Exercise: Please transcribe the listing below in full and word for word, without its pictures.

######

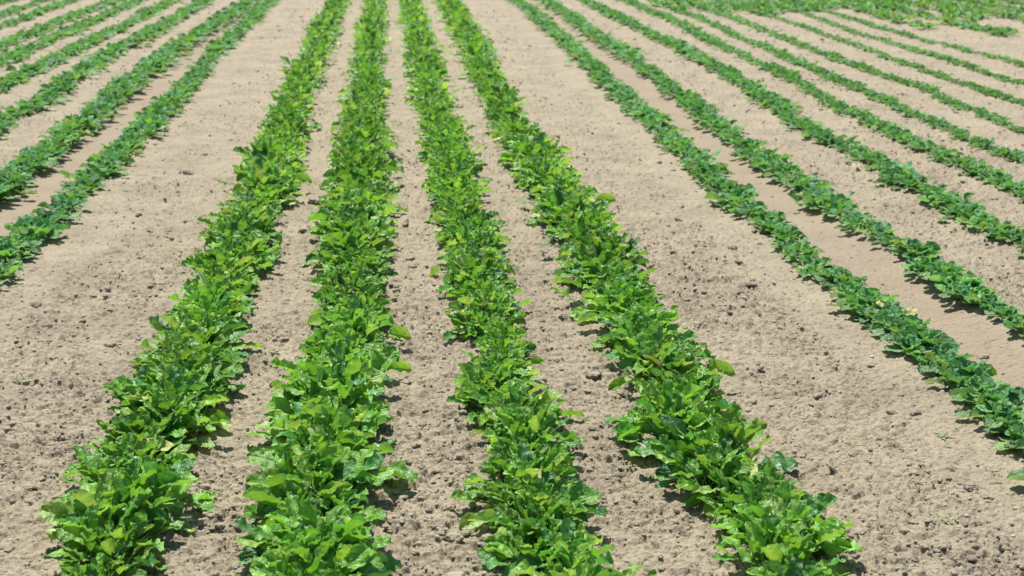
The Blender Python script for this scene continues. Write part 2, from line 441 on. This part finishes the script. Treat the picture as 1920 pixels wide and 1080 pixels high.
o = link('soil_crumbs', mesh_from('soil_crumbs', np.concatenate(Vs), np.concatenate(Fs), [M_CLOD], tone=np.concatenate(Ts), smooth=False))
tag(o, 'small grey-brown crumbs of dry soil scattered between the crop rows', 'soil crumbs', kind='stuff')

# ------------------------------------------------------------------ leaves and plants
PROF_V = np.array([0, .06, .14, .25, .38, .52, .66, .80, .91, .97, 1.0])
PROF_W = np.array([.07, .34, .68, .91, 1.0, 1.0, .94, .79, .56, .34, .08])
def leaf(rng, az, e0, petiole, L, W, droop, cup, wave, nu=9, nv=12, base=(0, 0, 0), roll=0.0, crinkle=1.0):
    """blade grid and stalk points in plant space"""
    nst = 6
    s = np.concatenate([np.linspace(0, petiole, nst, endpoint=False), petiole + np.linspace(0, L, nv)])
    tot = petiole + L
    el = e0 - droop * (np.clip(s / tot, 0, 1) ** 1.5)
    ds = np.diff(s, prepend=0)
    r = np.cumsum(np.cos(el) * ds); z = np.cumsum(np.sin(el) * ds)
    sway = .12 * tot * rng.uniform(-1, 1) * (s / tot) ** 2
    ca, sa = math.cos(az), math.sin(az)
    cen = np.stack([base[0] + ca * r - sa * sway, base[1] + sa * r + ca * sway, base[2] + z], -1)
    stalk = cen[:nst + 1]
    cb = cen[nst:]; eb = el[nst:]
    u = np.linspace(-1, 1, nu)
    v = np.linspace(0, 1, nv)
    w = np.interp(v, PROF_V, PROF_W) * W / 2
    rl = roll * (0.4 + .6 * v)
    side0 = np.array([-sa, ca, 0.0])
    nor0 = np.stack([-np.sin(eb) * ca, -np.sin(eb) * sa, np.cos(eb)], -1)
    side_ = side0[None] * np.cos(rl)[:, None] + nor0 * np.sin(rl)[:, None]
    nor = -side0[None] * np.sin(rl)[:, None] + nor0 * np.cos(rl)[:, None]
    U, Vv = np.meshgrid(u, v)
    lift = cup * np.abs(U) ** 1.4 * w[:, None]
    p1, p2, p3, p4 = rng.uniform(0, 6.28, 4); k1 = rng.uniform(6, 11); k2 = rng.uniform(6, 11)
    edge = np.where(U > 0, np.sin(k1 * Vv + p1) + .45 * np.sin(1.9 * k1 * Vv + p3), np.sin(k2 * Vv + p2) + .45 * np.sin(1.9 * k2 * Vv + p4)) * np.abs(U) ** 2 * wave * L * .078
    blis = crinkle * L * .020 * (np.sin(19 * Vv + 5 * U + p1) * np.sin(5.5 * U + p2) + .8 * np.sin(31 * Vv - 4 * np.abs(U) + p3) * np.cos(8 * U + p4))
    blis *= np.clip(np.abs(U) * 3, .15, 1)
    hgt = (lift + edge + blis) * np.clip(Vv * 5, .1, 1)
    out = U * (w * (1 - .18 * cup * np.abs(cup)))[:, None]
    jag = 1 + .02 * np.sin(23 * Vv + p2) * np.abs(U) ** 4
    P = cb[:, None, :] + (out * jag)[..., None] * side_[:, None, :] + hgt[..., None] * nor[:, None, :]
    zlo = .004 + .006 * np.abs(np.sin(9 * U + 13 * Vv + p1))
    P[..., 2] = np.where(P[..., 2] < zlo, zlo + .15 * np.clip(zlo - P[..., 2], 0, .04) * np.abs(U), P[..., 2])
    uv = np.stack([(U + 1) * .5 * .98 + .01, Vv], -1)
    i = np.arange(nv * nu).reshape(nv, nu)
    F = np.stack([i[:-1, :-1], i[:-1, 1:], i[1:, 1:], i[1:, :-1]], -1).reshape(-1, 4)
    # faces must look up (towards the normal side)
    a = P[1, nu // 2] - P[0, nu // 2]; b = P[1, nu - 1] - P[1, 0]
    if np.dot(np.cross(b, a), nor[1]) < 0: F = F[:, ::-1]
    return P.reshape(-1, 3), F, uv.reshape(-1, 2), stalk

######

Response to this exercise:
The Blender Python script for this scene continues. Write part 2, from line 441 on. This part finishes the script. Treat the picture as 1920 pixels wide and 1080 pixels high.
o = link('soil_crumbs', mesh_from('soil_crumbs', np.concatenate(Vs), np.concatenate(Fs), [M_CLOD], tone=np.concatenate(Ts), smooth=False))
tag(o, 'small grey-brown crumbs of dry soil scattered between the crop rows', 'soil crumbs', kind='stuff')

# ------------------------------------------------------------------ leaves and plants
PROF_V = np.array([0, .06, .14, .25, .38, .52, .66, .80, .91, .97, 1.0])
PROF_W = np.array([.07, .34, .68, .91, 1.0, 1.0, .94, .79, .56, .34, .08])
def leaf(rng, az, e0, petiole, L, W, droop, cup, wave, nu=9, nv=12, base=(0, 0, 0), roll=0.0, crinkle=1.0):
    """blade grid and stalk points in plant space"""
    nst = 6
    s = np.concatenate([np.linspace(0, petiole, nst, endpoint=False), petiole + np.linspace(0, L, nv)])
    tot = petiole + L
    el = e0 - droop * (np.clip(s / tot, 0, 1) ** 1.5)
    ds = np.diff(s, prepend=0)
    r = np.cumsum(np.cos(el) * ds); z = np.cumsum(np.sin(el) * ds)
    sway = .12 * tot * rng.uniform(-1, 1) * (s / tot) ** 2
    ca, sa = math.cos(az), math.sin(az)
    cen = np.stack([base[0] + ca * r - sa * sway, base[1] + sa * r + ca * sway, base[2] + z], -1)
    stalk = cen[:nst + 1]
    cb = cen[nst:]; eb = el[nst:]
    u = np.linspace(-1, 1, nu)
    v = np.linspace(0, 1, nv)
    w = np.interp(v, PROF_V, PROF_W) * W / 2
    rl = roll * (0.4 + .6 * v)
    side0 = np.array([-sa, ca, 0.0])
    nor0 = np.stack([-np.sin(eb) * ca, -np.sin(eb) * sa, np.cos(eb)], -1)
    side_ = side0[None] * np.cos(rl)[:, None] + nor0 * np.sin(rl)[:, None]
    nor = -side0[None] * np.sin(rl)[:, None] + nor0 * np.cos(rl)[:, None]
    U, Vv = np.meshgrid(u, v)
    lift = cup * np.abs(U) ** 1.4 * w[:, None]
    p1, p2, p3, p4 = rng.uniform(0, 6.28, 4); k1 = rng.uniform(6, 11); k2 = rng.uniform(6, 11)
    edge = np.where(U > 0, np.sin(k1 * Vv + p1) + .45 * np.sin(1.9 * k1 * Vv + p3), np.sin(k2 * Vv + p2) + .45 * np.sin(1.9 * k2 * Vv + p4)) * np.abs(U) ** 2 * wave * L * .078
    blis = crinkle * L * .020 * (np.sin(19 * Vv + 5 * U + p1) * np.sin(5.5 * U + p2) + .8 * np.sin(31 * Vv - 4 * np.abs(U) + p3) * np.cos(8 * U + p4))
    blis *= np.clip(np.abs(U) * 3, .15, 1)
    hgt = (lift + edge + blis) * np.clip(Vv * 5, .1, 1)
    out = U * (w * (1 - .18 * cup * np.abs(cup)))[:, None]
    jag = 1 + .02 * np.sin(23 * Vv + p2) * np.abs(U) ** 4
    P = cb[:, None, :] + (out * jag)[..., None] * side_[:, None, :] + hgt[..., None] * nor[:, None, :]
    zlo = .004 + .006 * np.abs(np.sin(9 * U + 13 * Vv + p1))
    P[..., 2] = np.where(P[..., 2] < zlo, zlo + .15 * np.clip(zlo - P[..., 2], 0, .04) * np.abs(U), P[..., 2])
    uv = np.stack([(U + 1) * .5 * .98 + .01, Vv], -1)
    i = np.arange(nv * nu).reshape(nv, nu)
    F = np.stack([i[:-1, :-1], i[:-1, 1:], i[1:, 1:], i[1:, :-1]], -1).reshape(-1, 4)
    # faces must look up (towards the normal side)
    a = P[1, nu // 2] - P[0, nu // 2]; b = P[1, nu - 1] - P[1, 0]
    if np.dot(np.cross(b, a), nor[1]) < 0: F = F[:, ::-1]
    return P.reshape(-1, 3), F, uv.reshape(-1, 2), stalk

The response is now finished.